D’autres ont proposé qu’il était le résultat de processus de rupture par effet de marée qui peuvent éjecter des débris dans l’espace interstellaire, et pour tester cela, Zhang et Lin ont effectué des simulations informatiques à haute résolution pour modéliser la dynamique structurelle d’un objet volant à proximité d’une étoile.
Un modèle d’un objet ressemblant à Oumuamua, produit par les simulations informatiques de l’équipe. (NAOC/Y. Zhang ; (fond : ESO/M. Kornmesser)
Ils ont découvert que si l’objet s’approche suffisamment, l’étoile peut le réduire en fragments extrêmement allongés qui sont ensuite éjectés dans l’espace interstellaire.
La modélisation thermique a montré que la surface des fragments résultant de la dislocation du corps initial fondrait à une très courte distance de l’étoile puis se recondenserait à des distances plus importantes, formant une croûte homogène qui assurerait la stabilité structurelle de la forme allongée.
Un diagramme présentant le processus de perturbation de la marée qui peut créer des objets allongés comme Oumuamua. (NAOC/ Y. Zhang)
Selon Zhang :
La diffusion de la chaleur pendant le processus de dislocation de la marée stellaire consomme également de grandes quantités de substances volatiles, ce qui explique non seulement les couleurs de la surface d’Oumuamua et l’absence de coma visible, mais élucide également la sécheresse supposée de la population interstellaire.
Néanmoins, certains volatils à haute température de sublimation enfouis sous la surface, comme la glace d’eau, peuvent rester sous une forme condensée.
Les observations d’Oumuamua n’ont montré aucune activité cométaire, précisent les chercheurs, et seule la glace d’eau est une source possible de dégazage pour expliquer son mouvement non gravitationnel.

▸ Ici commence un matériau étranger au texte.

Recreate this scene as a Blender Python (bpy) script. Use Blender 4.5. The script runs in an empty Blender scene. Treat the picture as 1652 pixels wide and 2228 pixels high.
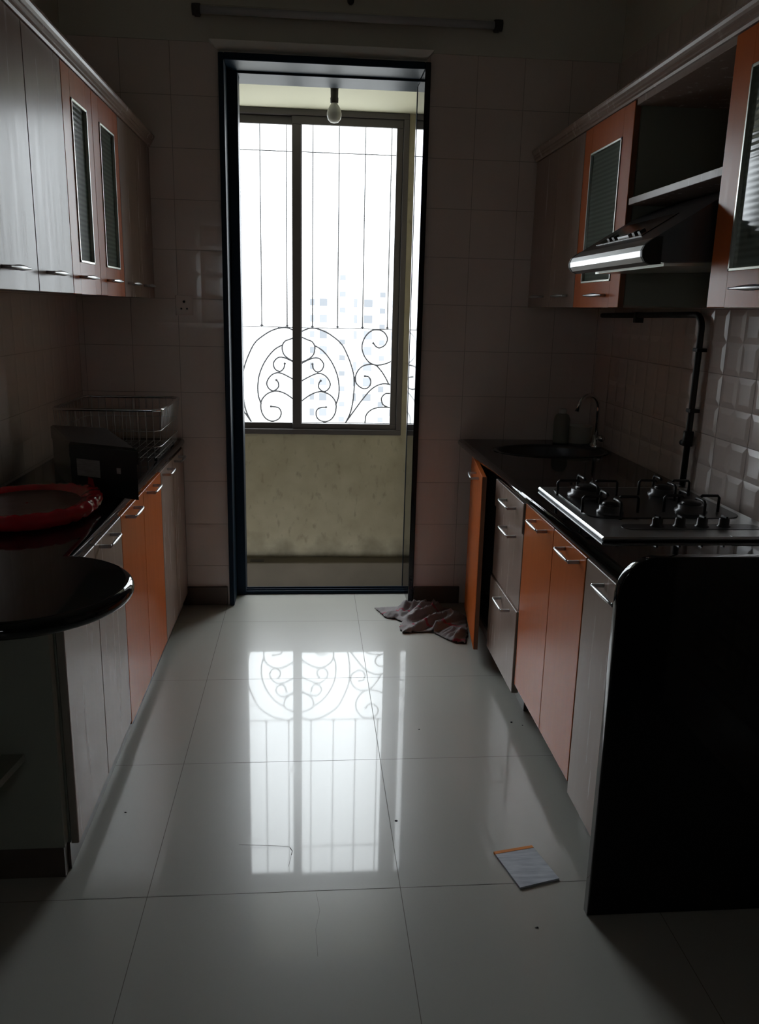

Ils ajoutent que si ‘Oumuamua était produit et éjecté selon leur scénario, une grande quantité de glace d’eau résiduelle pourrait être active lors de son passage à travers le système solaire. Le dégazage qui en résulterait provoquerait des accélérations correspondant à la trajectoire de la comète Oumuamua.
Toujours selon Zhang :
Le scénario de fragmentation par marée permet non seulement de former un seul Oumuamua, mais il explique également la vaste population d’objets interstellaires de type astéroïde.
Les chercheurs affirment que leurs calculs démontrent l’efficacité des forces de marée pour produire ce type d’objets. Les progéniteurs éventuels, notamment les comètes à longue période orbitale, les disques de débris et même les super-terres, pourraient être transformés en « morceaux de la taille d’Oumuamua » lors de rencontres stellaires.
Matthew Knight, co-responsable de l’’Oumuamua International Space Science Institute team, est impressionné. Il note que Zhang et Lin ont fait “un travail remarquable en expliquant une variété de propriétés inhabituelles d’Oumuamua avec un modèle unique et cohérent ».
L’étude publiée dans Nature Astronomy : Tidal fragmentation as the origin of 1I/2017 U1 (‘Oumuamua), présentée sur le site de l’Observatoire de la Côte d’Azur : Un scénario pour expliquer l’étrange astéroïde interstellaire Oumuamua et de l’université de Santa Cruz : New formation theory explains the mysterious interstellar object ‘Oumuamua.